SORU: Sizin örgütten kopuş süreciniz nasıl oldu kırılma noktası neydi?

CEVAP: "Benim kırılma noktam açıkçası üst seviyedekilerin, insanlardan hayır ve eğitim işleri için para toplayıp çok zevki sefa içinde yaşamalarını ve bu adaletsizliği görmek oldu. 15 Temmuz darbe girişimi olmasaydı da örgüt kendi içinde çözülecekti, kendi içinde kokuşma başlamıştı. İşin içinde para, makam ve hırs olunca... Örgüt içindeki torpiller yarışı başlamıştı. Cezaevinde 9 ay kaldığımda gördüm ki içerideki insanlar bugün çıksa, örgütün yanından bile geçmeyecek, selam bile vermeyecek, çok ciddi bir öfke var. Benim de çok ciddi bir öfkem var. Ancak, bakıyorsunuz medyada bildiklerini anlatan insanlar çok aşağılanıyor. Böyle bir propaganda var. Bunu bir hata olarak görüyorum. İnsanların çoğu örgüte karşı yaka silkiyor. Ben şuna gerçekten inanıyorum bir şey olsa kimse yanına yaklaşmayacak. Ben hapisteyken aileme ulaşmışlar, 'Yardımcı olalım.' demişler ama bizimkiler kovmuşlar.

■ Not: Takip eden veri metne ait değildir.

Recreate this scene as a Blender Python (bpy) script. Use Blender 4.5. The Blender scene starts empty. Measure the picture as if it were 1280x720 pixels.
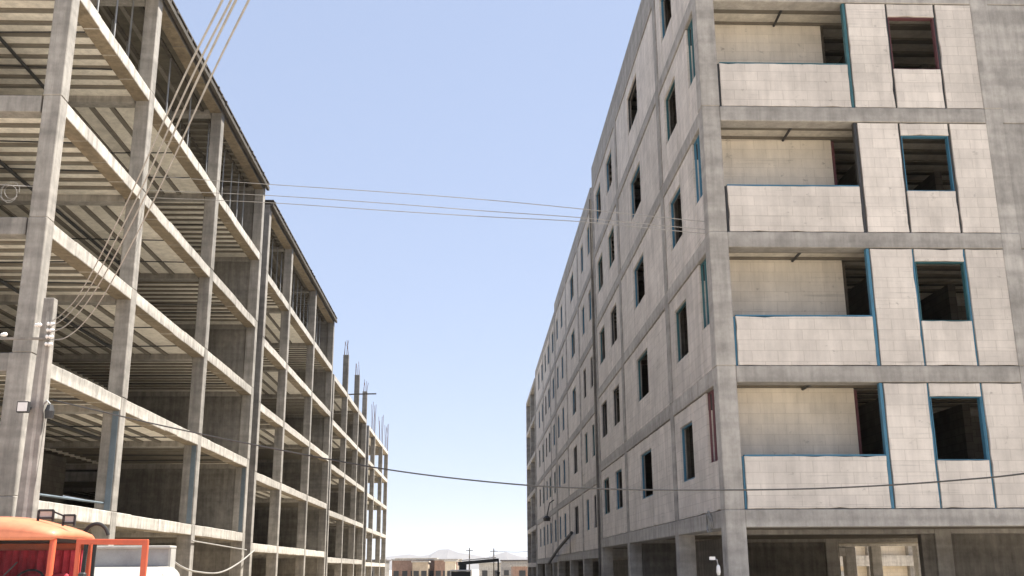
import bpy, bmesh, math, random
from mathutils import Vector, Matrix
random.seed(7)
scene = bpy.context.scene
C = scene.collection
CZ = 1.72                      # eye height above the street
TH = -0.0385                   # heading of the street relative to the view

# ------------------------------------------------------------------ materials
def new_mat(name):
    m = bpy.data.materials.new(name); m.use_nodes = True
    nt = m.node_tree; nt.nodes.clear()
    out = nt.nodes.new('ShaderNodeOutputMaterial')
    b = nt.nodes.new('ShaderNodeBsdfPrincipled')
    nt.links.new(b.outputs[0], out.inputs[0])
    return m, nt, b

def N(nt, t, **kw):
    n = nt.nodes.new(t)
    for k, v in kw.items():
        setattr(n, k, v)
    return n

def coords(nt, scale):
    g = N(nt, 'ShaderNodeNewGeometry')
    mp = N(nt, 'ShaderNodeMapping'); mp.inputs['Scale'].default_value = scale
    nt.links.new(g.outputs['Position'], mp.inputs['Vector'])
    return mp.outputs[0]

def noise(nt, vec, scale, detail=4, rough=.6):
    n = N(nt, 'ShaderNodeTexNoise'); n.inputs['Scale'].default_value = scale
    n.inputs['Detail'].default_value = detail; n.inputs['Roughness'].default_value = rough
    nt.links.new(vec, n.inputs['Vector']); return n.outputs['Fac']

def ramp(nt, fac, p0, c0, p1, c1):
    r = N(nt, 'ShaderNodeValToRGB')
    e = r.color_ramp.elements
    e[0].position = p0; e[0].color = (*c0, 1); e[1].position = p1; e[1].color = (*c1, 1)
    nt.links.new(fac, r.inputs[0]); return r.outputs[0]

def mix(nt, a, b, fac=1.0, mode='MULTIPLY'):
    m = N(nt, 'ShaderNodeMix', data_type='RGBA', blend_type=mode)
    m.inputs[0].default_value = fac
    for s, v in ((6, a), (7, b)):
        if isinstance(v, tuple): m.inputs[s].default_value = (*v, 1)
        else: nt.links.new(v, m.inputs[s])
    return m.outputs[2]

def bump(nt, b, h, strength, dist=.02):
    n = N(nt, 'ShaderNodeBump'); n.inputs['Strength'].default_value = strength
    n.inputs['Distance'].default_value = dist
    nt.links.new(h, n.inputs['Height']); nt.links.new(n.outputs[0], b.inputs['Normal'])

def g3(v): return (v, v, v)

def tone(nt, col, lo, hi):
    oi = N(nt, 'ShaderNodeObjectInfo'); r = ramp(nt, oi.outputs['Random'], 0, g3(lo), 1, g3(hi))
    return mix(nt, col, r)

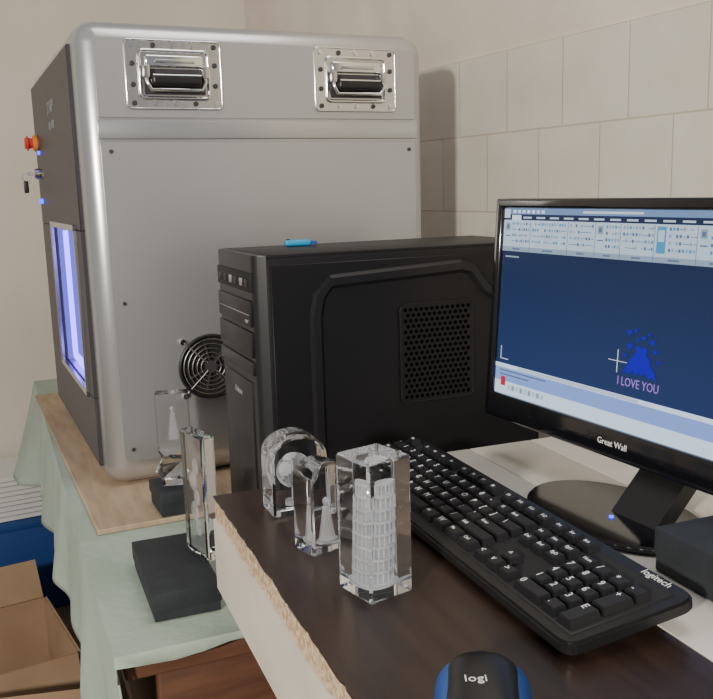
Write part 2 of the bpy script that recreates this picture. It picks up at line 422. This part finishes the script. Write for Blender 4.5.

Açıkçası muhatap olduğum güvenlik görevlilerinin bana gösterdiği insanlık karşısında utandım. Bana sert davransalardı belki farklı olurdu. İnsanı etkin pişmanlıktan yararlanma noktasına getiren şey yapıcı tavırlar oluyor. İnsanları baskı altında tutmak örgüte hizmet etmekten başka bir işe yaramaz. 'Adam gitti itirafçı oldu ama hala cezaevinde' gibi şeyler duyardım. Bunlar sadece örgütün işine yarayacak şeyler. Ben kesinlikle kötü muamele görmedim. Bazı birimlerin ciddi bir şekilde insani tutumlarını gördüm. Örgüte militanca bağlananlar var ama yüzde 60-70'i militan değil. Sadece yanılgılar silsilesi sonucunda bir yere gelmiş insanlar bunlar. Çoğu eğitimli insanlar. Bu insanların çok rahat topluma kazandırılacağını düşünüyorum. İnsan hayatından daha önemli hiçbir dava olamaz. Bir muhasebe yaptığım zaman, 'Sözde sivil imamların askeri üslerde ne işleri var, madem darbeye kalkışmadınız, olaylar sıcağı sıcağıyken kalkıp buna neden tepki vermediniz' diye soruyorum. Devlet yetkilileri nasıl herkesi darbeye karşı durmak için sokağa çağırdıysa örgüt de mensuplarını sıcağı sıcağına, 'Bizim bu işle hiçbir alakamız yoktur, bizi sevenler, saygı duyanlar kesinlikle bu işin içinde olmasın.' diye bir şey niye yayınlamadılar? Tüm bunlara bakıldığında bu 15 Temmuz darbe girişiminin gerçekten örgüt tarafından yapıldığını düşünüyorum. İnsana silah doğrultan, insanların hayatına kast eden hiçbir yapıda hak olamaz. Bir amacınız varsa bunlara da meşru yolla gidersiniz. Meşru bir amacı, gayri meşru yollarla komplolarla haksız ve hukuksuzluk yapılarak ulaşılmaz. Tüm bu düşünsel süreçten sonra kopmak istedim. 17-25 Aralık'tan sonra da ilişkilerimi koparmıştım zaten. Yalnız devletin itirafçı ya da pişman olanlar için biraz daha yapıcı olması lazım, dışlanıp ötekileştirilmesinden bu insanların kazanılmasına yönelik adımların atılması lazım."